Wir tun alles dafür. Indem wir uns über alle Unternehmensbereiche hinweg selbst digitalisieren. Indem wir die Zusammenarbeit mit unseren Partnern – wir reden nicht mehr von Kunden – intensivieren und beschleunigen. Damit wir Innovationen fördern, neuen Ideen schneller Aufgreifen und Softwaretools schneller und flexibler zur Verfügung stellen, die unsere Anwender früher erproben und optimieren und deshalb auch einsetzen können, um damit Prozess-, Transparenz- sowie Geschwindigkeitsvorteile zu nutzen.
Kommen wir noch einmal zum Markt zurück: Das Bild, das Sie vom zukünftigen Energiemarkt zeichnen, sieht nicht so aus, als seien die Herausforderungen mit dem Energy-Only-Ansatz zu lösen. Das EU-Winterpaket sieht nun jedoch genau diesen Kurs vor.
Das ist richtig. Dennoch sehe ich den von der EU eingeschlagenen Weg mit einiger Skepsis. Vorgehaltene Kapazitäten, egal ob im Netz, in der Erzeugung, durch Speicher oder sonstige Flexibilitäten, sind für einen stabilen Systembetrieb notwendig und haben damit einen Wert. Und was einen Wert hat, sollte auch entsprechend vergütet werden. Wer aber wird in solche Kapazitäten investieren, wenn er auf seltene und unsichere Preisspitzen angewiesen ist, um seine Investition zu refinanzieren? Hier wäre für mich ein wettbewerblich ausgestalteter Kapazitätsmarkt der besser geeignete Ansatz. Trotzdem gilt natürlich das Primat der Politik. Und es ist nichts in Stein gemeißelt. So ist das aktuelle EU-Winterpaket das vierte große Liberalisierungspaket für den europäischen Energiemarkt, wobei die Pakete zwei bis vier Reaktionen auf die eingetretenen Entwicklungen im Energiemarkt waren beziehungsweise sind und die jeweils vorangegangenen Pakete entsprechend adaptiert haben.
„Ich glaube nicht an ein Stadtwerkesterben“
Noch eine letzte Frage zur Marktentwicklung: Das große Stadtwerkesterben wurde ja schon mehrfach angekündigt, ohne dass es eingetreten ist. Erledigen das nun die vier „D-Kräfte“?
Kurz gesagt: Es wird deutliche Veränderungen geben, aber ich glaube nicht, dass sie zu einem Stadtwerkesterben führen werden. Warum bin ich dieser Meinung? Ich sehe zwei wesentliche Aspekte: Erstens erweitern sich die Aufgaben der Verteilnetzbetreiber; Stichworte sind Smart Meter, Meter Data Management, IT-Sicherheit, Engpässe im Verteilnetz, Ausgestaltung der gelben Ampelphase.
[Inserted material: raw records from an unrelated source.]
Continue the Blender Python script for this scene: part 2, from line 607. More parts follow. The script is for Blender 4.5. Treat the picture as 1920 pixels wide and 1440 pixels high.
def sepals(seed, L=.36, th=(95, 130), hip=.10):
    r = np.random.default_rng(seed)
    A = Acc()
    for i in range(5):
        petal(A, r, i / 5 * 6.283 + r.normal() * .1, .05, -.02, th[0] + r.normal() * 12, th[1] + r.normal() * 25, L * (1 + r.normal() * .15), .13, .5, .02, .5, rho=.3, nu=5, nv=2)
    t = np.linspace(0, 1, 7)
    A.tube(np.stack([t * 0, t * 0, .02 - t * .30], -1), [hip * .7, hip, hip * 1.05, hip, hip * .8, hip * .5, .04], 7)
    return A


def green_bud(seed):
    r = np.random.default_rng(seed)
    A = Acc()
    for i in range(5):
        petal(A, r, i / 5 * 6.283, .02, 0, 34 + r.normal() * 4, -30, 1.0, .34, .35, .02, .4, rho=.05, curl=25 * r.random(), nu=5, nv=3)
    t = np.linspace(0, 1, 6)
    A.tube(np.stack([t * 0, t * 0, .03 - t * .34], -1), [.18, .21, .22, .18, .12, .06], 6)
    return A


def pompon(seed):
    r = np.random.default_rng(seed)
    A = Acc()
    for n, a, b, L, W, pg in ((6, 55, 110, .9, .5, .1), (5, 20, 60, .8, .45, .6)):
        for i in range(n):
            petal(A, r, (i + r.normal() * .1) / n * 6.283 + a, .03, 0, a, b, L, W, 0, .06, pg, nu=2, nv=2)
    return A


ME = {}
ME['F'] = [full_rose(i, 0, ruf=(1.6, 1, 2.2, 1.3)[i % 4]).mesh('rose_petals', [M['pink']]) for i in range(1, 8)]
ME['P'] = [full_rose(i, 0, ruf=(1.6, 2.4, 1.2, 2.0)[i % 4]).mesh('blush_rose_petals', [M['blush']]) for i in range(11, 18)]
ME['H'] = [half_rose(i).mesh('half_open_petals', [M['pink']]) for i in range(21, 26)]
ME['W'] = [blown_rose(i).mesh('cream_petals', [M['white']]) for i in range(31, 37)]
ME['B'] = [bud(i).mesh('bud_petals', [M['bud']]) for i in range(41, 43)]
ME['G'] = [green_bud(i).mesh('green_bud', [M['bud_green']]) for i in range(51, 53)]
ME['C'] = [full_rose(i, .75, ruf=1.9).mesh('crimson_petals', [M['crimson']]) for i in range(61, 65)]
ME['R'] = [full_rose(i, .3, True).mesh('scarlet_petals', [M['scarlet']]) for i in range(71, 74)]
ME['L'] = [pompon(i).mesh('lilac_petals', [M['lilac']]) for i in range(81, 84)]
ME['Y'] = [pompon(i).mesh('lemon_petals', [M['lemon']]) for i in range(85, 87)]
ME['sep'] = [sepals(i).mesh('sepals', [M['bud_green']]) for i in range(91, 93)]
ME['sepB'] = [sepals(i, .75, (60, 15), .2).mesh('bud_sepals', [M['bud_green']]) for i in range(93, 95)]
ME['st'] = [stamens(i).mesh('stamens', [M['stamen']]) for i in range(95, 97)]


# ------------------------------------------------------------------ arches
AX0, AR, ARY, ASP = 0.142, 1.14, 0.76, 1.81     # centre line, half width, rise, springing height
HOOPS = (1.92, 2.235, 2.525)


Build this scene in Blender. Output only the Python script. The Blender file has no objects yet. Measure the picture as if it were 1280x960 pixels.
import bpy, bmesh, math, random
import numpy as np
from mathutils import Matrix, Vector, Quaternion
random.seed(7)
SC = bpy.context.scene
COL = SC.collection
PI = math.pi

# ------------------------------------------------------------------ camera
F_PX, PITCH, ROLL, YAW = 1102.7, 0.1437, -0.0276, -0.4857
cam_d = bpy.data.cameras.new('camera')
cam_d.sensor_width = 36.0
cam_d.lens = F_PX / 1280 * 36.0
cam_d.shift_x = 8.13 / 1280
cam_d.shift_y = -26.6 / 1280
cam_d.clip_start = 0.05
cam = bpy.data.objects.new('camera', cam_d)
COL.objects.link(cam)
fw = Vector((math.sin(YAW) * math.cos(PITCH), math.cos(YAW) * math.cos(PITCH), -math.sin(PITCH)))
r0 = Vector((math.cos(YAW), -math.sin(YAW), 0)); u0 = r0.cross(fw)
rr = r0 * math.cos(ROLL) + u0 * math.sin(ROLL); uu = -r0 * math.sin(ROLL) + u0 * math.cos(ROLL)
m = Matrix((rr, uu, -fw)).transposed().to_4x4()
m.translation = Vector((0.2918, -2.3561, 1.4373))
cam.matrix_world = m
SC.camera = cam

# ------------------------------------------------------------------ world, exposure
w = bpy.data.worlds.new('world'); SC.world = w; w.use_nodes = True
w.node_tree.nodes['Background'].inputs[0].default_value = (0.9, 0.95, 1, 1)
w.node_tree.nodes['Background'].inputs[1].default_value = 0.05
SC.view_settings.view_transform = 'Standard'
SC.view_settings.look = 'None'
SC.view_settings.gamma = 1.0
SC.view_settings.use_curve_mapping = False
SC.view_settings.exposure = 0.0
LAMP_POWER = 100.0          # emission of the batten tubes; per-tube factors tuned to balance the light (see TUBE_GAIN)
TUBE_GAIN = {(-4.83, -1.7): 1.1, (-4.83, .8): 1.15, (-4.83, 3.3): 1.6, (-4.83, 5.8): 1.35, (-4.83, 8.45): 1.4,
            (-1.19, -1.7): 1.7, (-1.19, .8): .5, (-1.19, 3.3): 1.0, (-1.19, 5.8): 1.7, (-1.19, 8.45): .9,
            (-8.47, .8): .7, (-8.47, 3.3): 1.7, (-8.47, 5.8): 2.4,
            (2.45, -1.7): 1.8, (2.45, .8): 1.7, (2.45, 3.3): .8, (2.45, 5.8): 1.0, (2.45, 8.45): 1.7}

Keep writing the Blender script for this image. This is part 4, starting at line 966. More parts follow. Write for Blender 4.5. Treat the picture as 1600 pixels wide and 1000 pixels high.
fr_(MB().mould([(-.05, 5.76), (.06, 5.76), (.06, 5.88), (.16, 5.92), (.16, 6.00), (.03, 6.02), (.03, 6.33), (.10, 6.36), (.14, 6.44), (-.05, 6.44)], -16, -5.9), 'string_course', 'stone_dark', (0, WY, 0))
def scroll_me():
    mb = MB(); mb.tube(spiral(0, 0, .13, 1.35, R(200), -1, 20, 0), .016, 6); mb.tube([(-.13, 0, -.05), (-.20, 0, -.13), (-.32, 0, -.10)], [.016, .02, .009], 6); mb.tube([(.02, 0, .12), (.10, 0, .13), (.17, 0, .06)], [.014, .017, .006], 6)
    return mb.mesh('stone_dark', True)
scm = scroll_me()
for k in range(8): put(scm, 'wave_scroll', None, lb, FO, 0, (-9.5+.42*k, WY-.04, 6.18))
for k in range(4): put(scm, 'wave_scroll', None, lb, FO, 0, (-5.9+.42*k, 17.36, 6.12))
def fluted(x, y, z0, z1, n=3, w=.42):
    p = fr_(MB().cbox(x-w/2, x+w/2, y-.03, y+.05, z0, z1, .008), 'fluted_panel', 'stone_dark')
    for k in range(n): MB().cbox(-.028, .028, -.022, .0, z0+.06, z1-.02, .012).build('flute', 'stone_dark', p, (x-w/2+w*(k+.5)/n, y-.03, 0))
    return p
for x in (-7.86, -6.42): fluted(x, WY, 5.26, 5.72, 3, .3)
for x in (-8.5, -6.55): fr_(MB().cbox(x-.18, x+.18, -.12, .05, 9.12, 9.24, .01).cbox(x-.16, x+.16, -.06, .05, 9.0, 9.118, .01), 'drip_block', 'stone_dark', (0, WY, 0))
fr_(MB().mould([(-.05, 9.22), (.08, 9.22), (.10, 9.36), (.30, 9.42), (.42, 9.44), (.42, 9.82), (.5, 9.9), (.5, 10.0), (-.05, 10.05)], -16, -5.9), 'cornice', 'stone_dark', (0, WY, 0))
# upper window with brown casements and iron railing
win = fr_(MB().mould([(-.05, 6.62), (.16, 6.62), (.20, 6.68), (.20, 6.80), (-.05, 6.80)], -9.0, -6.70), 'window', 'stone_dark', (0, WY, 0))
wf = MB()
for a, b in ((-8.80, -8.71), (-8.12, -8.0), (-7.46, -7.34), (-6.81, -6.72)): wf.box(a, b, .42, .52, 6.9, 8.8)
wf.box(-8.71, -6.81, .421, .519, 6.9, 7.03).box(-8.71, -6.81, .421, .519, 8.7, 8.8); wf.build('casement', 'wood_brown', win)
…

Zur ihrer Bewältigung bieten sich Kooperationen an, oder es etablieren sich entsprechende Dienstleister. Aber das Eigentum am Netz und dessen Instandhaltung und Weiterentwicklung werden wohl eher beim Stadtwerk bleiben. Und zweitens entstehen, wie bereits gesagt, neue Aufgaben rund um das Management der Anlagen. Diese könnten aufgrund der räumlichen Nähe gut von den Stadtwerken übernommen werden, vielleicht auch im Bundle mit der Reststromlieferung. Also eine weitere Möglichkeit, um im Markt zu bestehen. Beides erfordert aber von jedem einzelnen Stadtwerk eine klare strategische Ausrichtung und konkrete Schritte in diese Richtung.
Herr Dr. Wolter, vielen Dank für das Gespräch.